The water was about 8 feet down and after a minute a reasonable bass was visible. I could see it had taken both hooks and was pretty well caught so decided to handline it up.
No problem with that and over the rail it came. 20", so a keeper.
Normally I put bass back because they aren't worth eating but my mother insists they are delicious, ( because they're free and she's obsessed with saving money), so I suggested to the audience that they might not want to watch the next bit and dispatched it with a knife through the brain, very quick and very little flapping around in the catch bag afterwards.

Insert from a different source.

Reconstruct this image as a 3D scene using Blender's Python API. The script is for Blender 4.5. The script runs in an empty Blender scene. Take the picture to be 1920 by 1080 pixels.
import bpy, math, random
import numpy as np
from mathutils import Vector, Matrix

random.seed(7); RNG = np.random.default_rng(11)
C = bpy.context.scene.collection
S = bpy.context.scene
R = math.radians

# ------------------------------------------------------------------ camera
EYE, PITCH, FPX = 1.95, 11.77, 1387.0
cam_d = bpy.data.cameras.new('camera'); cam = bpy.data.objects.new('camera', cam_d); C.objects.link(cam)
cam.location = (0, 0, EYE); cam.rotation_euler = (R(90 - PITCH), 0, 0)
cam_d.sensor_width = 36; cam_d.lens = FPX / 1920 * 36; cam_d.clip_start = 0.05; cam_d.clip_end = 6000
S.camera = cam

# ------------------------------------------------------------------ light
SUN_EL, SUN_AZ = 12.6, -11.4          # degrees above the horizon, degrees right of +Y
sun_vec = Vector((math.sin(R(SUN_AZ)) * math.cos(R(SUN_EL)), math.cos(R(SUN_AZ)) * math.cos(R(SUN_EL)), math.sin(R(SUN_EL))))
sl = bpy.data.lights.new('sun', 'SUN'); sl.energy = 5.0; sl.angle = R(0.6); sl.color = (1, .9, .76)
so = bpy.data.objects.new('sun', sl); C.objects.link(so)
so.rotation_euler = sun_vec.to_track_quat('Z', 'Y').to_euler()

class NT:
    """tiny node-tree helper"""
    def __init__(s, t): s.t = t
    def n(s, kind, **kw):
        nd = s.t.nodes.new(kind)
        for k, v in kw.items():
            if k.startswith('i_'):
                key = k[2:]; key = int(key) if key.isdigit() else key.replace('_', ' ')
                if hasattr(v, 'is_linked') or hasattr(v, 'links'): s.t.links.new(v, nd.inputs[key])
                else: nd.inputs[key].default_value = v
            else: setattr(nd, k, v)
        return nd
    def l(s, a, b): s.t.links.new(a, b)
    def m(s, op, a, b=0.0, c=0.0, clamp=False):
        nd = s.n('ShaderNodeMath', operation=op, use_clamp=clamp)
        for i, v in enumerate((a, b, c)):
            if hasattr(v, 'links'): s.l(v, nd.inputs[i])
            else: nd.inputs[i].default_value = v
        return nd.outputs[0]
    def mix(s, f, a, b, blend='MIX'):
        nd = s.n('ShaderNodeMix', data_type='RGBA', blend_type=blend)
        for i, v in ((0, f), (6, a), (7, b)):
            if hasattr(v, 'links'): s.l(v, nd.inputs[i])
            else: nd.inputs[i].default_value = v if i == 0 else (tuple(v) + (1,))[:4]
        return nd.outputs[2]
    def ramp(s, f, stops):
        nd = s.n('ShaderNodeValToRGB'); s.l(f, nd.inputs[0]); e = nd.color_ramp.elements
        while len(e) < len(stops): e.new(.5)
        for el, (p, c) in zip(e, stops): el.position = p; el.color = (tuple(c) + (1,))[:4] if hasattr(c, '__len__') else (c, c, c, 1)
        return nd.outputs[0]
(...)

Rebaited and dropped it down to the same depth.
Two minutes later another bang and another fish on. I could see this one was smaller and only just hooked right in the front of its bottom lip.
As I've said before I think they are a tasteless almost inedible fish, their only saving grace is that they pull back a bit on a light rod and they are a bit of fun on my boat rods.
This one was certainly going back and was even decent enough to spit the hook as I was readying to handline it up, result, home time. The single hook was untouched for the whole time I fished, strange. Two hooks; more bait, more scent more visibility perhaps?

The joy of living on the Isle of Wight means fresh fish can mean its been out of the water less than an hour. This one was descaled, gutted, filleted and in a pan in some hot butter in record time.
As expected it disappointed in record time as well, bland and tasteless. No wonder bass were pot bait only until some Jodrell of a chef decided to put sea infront of bass and create a monster of a lie.

This evening I will probably have an hour alongside Totland Pier and test my patience by targeting bream amongst the spiders.
 
maybe curried it to put some flavour back in, alternative season it before cooking.